I finally watched 2 movies that have been waiting in line for a while always passed over for something else or loaded in the machine too late at night for me to stay awake.

Long Weekend - Australia (1978). This is described in various places on the web as a horror movie, but I don't think that it is. A city/suburb dwelling couple go on a holiday weekend camping trip apparently to try to save their marriage though it seems to be beyond repair. What follows is a clash with Nature. Neither the husband nor the wife are sympathetic characters. Even though the dialogue is somewhat sparse we learn a lot about them through their actions and words as the film progresses. I got the feeling early on that Nature would get them, but it wasn't as much Nature as Karma. In general, I would describe this as an Australian art film along the same line as Peter Weir's Picnic at Hanging Rock. (You know, the good stuff before Crocodile Dundee came along.) If you're looking for a fun, cheesy "animal attack" flick look elsewhere. This film takes itself seriously. The shots of the Australian wilderness are wonderful and Nature is developed as a character. You can feel it closing in as you watch but our two humans didn't "feel" it until it's too late. I have to hand it to the filmmakers. This film is more complex than "green politics" propaganda and in even in that regard it may have been ahead of its time. It drags in some places, the animal effects are a little shaky in places and the attempt to convey the husband's paranoia close to the end is a little off, but otherwise it's a film that makes you think afterwards. (If it didn't, I wouldn't be saying much about it today.) One other thing that was a little unusual for me is that I found myself wanting to talk out loud to the characters.

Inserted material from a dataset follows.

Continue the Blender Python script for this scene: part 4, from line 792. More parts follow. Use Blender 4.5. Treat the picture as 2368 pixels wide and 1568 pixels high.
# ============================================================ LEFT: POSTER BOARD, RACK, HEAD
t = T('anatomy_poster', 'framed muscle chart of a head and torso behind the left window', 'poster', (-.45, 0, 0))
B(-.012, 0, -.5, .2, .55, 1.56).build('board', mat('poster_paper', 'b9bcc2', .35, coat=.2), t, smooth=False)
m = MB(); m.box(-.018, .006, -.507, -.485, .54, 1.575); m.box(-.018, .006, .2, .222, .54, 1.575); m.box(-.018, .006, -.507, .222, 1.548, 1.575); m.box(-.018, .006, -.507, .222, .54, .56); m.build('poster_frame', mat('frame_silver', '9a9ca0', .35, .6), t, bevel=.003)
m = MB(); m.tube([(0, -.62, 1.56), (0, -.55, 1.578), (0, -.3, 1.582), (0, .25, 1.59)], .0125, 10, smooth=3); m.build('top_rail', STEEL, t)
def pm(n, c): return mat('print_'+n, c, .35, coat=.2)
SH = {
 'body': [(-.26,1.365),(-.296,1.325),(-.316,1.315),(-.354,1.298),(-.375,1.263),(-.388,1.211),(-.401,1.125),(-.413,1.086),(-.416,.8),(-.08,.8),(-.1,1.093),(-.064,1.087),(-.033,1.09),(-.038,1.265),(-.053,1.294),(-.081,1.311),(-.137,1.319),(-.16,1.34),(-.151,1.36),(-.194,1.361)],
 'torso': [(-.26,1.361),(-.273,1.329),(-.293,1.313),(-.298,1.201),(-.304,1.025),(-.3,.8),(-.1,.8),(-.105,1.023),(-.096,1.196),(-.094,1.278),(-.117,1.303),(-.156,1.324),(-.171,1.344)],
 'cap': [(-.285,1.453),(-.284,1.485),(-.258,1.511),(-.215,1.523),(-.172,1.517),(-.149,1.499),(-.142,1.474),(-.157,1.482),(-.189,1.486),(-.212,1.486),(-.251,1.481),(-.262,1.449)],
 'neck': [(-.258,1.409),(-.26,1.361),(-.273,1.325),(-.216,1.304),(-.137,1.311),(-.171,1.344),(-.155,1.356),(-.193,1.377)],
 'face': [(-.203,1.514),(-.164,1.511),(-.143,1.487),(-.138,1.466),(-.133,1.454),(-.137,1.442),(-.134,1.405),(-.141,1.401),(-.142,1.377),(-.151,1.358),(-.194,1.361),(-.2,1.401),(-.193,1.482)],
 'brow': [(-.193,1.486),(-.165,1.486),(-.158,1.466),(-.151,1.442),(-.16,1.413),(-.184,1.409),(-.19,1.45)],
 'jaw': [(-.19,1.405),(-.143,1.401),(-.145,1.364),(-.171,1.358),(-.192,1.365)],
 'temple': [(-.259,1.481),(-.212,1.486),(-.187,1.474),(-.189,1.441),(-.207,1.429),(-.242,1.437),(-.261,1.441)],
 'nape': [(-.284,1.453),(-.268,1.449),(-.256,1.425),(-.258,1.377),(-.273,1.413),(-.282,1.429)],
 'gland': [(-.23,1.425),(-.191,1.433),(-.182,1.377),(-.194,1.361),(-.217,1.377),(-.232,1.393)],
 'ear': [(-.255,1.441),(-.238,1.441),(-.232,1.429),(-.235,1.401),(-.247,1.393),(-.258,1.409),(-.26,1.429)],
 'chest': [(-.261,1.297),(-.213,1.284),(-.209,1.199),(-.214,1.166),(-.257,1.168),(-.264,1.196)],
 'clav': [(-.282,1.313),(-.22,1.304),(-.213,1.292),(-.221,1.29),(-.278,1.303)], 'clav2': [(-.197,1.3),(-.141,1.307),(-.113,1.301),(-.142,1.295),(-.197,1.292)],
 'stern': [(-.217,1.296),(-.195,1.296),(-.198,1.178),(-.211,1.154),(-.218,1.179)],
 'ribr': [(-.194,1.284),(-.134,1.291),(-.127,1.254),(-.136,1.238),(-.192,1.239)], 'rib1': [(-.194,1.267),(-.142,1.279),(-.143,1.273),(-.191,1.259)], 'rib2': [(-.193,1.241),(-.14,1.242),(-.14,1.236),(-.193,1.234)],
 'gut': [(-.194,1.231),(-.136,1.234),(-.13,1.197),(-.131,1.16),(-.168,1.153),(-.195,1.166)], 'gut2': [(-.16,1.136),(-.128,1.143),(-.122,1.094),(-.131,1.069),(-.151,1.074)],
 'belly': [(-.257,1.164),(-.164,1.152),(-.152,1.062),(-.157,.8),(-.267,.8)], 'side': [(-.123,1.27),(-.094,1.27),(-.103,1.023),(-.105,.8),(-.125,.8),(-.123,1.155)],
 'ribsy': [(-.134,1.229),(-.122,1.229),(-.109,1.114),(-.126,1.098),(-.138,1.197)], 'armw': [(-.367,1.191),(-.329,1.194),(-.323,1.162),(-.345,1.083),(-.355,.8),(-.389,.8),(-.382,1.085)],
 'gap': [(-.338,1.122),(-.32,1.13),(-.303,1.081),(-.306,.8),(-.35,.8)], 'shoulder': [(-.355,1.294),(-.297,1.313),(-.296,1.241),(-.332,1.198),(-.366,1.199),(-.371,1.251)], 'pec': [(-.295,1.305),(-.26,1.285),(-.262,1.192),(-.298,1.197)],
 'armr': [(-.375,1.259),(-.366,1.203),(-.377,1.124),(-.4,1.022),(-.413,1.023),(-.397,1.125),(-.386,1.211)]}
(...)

The Tripper (2006) - David Arquette's directorial debut (not sure if he's directed anything since). I picked this up at my local Movie Gallery's going-out-of-business sale. I intentionally didn't read anything about it on the web. All I knew going in is that it had Paul Reubens in it. That was enough for me to give it a try. This is a schlock slasher pic with bizarre political overtones. Yes, it's overtly political but for me the politics did not detract from the fun. A group of young druggies head to a music fest in the forest near a small town. Honestly, I didn't know we still had such old growth timber in this country. I haven't checked to see where it's filmed but it must've been filmed in a nature preserve or national forest. Anyhow, the slasher plot is rather predictable but there are some new twists. I can see this as a cult classic b-movie down the road. Trippy drug scenes and maniac killers usually help achieve that status. You'll recognize many of the actors. Paul Reubens doesn't have a huge part, but he doesn't disappoint either. Oh, and the band Fishbone is in it too!! FUNK IT UP FISHBONE!!!!